The IJ Ferry Is Free and Nobody Told Me
I moved to Amsterdam two years ago. For the first three months I took the metro to Noord. Then someone at my startup mentioned the ferry and I stood on the deck for the first time watching the city from the water and thought: this is free. All of this is free. And nobody told me.
The GVB IJ ferries run from the dock directly behind Amsterdam Centraal (Pontsteiger, behind Centraal Station) to Noord on three routes. Free, always. The Buiksloterweg ferry runs every few minutes and takes three. The NDSM ferry runs every fifteen minutes during the day, thirty at night, and takes eleven minutes. Both operate through the night on weekends. The GVB website has the full schedule: gvb.nl.
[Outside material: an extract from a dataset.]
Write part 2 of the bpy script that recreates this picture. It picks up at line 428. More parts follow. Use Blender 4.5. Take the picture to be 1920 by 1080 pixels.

In Tokyo, nothing is free. The ferry across the harbour costs money, the metro costs money, the bus costs money, the elevator in certain shopping malls costs money. The concept of a free public ferry crossing a major waterway in a capital city did not exist in my mental map of how cities work. It took me three months to discover that Amsterdam had one. I have thought about this often.
The practical details, because this is what I wish someone had told me: you do not need an OV-chipkaart. You do not need to tap in or out. You walk on, you stand on the deck or sit inside, you cross, you walk off. Bicycles go on for free too. The ferry operates in rain, wind, and whatever the North Sea sends across the IJ, and it runs on time with a reliability that would be unremarkable in Tokyo and is quietly impressive here.
I take it twice a week for work — my startup’s studio is near the NDSM. The eleven-minute crossing is the only part of my commute I actually look forward to. The city from the water is different from the city from inside it. You see the scale of things differently. The A’DAM tower, the harbour, the skyline to the west. On clear mornings the light on the IJ is the kind of light that makes you feel briefly better about whatever is happening at the office.
If you arrive in Amsterdam and nobody tells you about the ferry, this is me telling you. Go to the back of Centraal, walk to the dock, get on whichever ferry is leaving. Do not pay anything. Stand on the deck. Look at the city from the water. This is free. You are allowed to just do this.